Growing up I was never the cutest or classiest girl on the block. I didn’t put much thought into how unflattering my clothes were, how I really needed to style my hair or that glitter on my eyes was a bad idea.
I will admit that there were even times I walked the grounds of campus, and had Stacey or Clinton seen me they would have had an aneurysm right on the spot. I flatter myself that I have become classier with age. I always brush my teeth, I put on make-up, I do my hair. I even have variety. Some days eyeliner, or eyeshadow, or BOTH. Sometimes hair down and straight, or curly, or hawked up, or up with a French braid going along the side. I currently have my eye on a coral lipstick at Chanel. AND I do a decent job at coordinating my clothes, and I sometimes even wear heels to work! I know! Feel free to applaud me.
But today as I was walking out of the bookstore I saw him. The pajama kid. He is hard to forget because 1) he has REALLY curly blonde poofy hair, and 2) he always wears his pajamas. I have unpleasant memories of him from one of my history classes last semester. He would sit in the aisle, next to my chair, despite the fact that there were seats open, and he would make comments ALL THE TIME. And what’s worse, half the time whatever would come out of his mouth would be 100% wrong. It bothered me to no end. I almost said something to him a time or two, but then I thought that he might be mentally retarded and then I would feel like a jerk.

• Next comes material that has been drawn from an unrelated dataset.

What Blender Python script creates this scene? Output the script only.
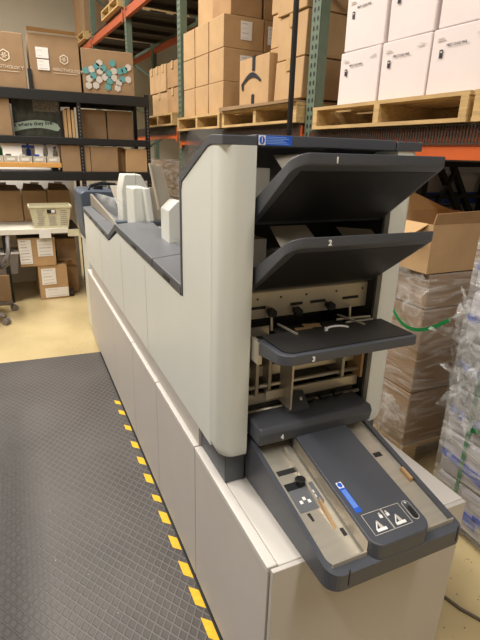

I unabashedly stared at him today as he walked by. I couldn’t get over his green cowboy pj bottoms, which were high-waters of course, and Nike basketball shoes. This was a change from the typical flannel bottoms and sandals of last semester. I thought to myself why it would be so hard for him to put on a pair of jeans. I couldn’t think of one good reason. And wouldn’t his mother be ashamed if she knew how her son was presenting himself in public? I wish that I knew where he lived so that I could donate a decent pair of pants. Then again, he is probably married so maybe it’s me that has the problem.
3 comments:
I agree, I think you do have a stylish flare! Haha, I use to war pajama bottoms and a sweatshirt to high school everyday. I know it's different now and that's why I have no problem admitting to it. I think you should say something. Yeah, definitely say something! Somewhat off topic... Do you want to start posting our dreams and analyzing them?
Thank you for asking - and yes I would love to start posting your dreams and analyzing them. I am a GREAT analyzer. In fact, I think it is what i will do as a career: Professional Analyst. Of what? Who cares.
I remember coming to campus while I was still in high school and remarking to my mother how disgusted I was by people wearing pajamas and or sweats to school and sleeping on the floor in hallways. The very next year there I was in sweats sleeping on the floor - disgraceful.
But I too have grown up and now take great pride the wardrobe that keeps me lookin fly everyday. And you you have made leaps and bounds and have begun to eclipse me (only on some days) in the style dept.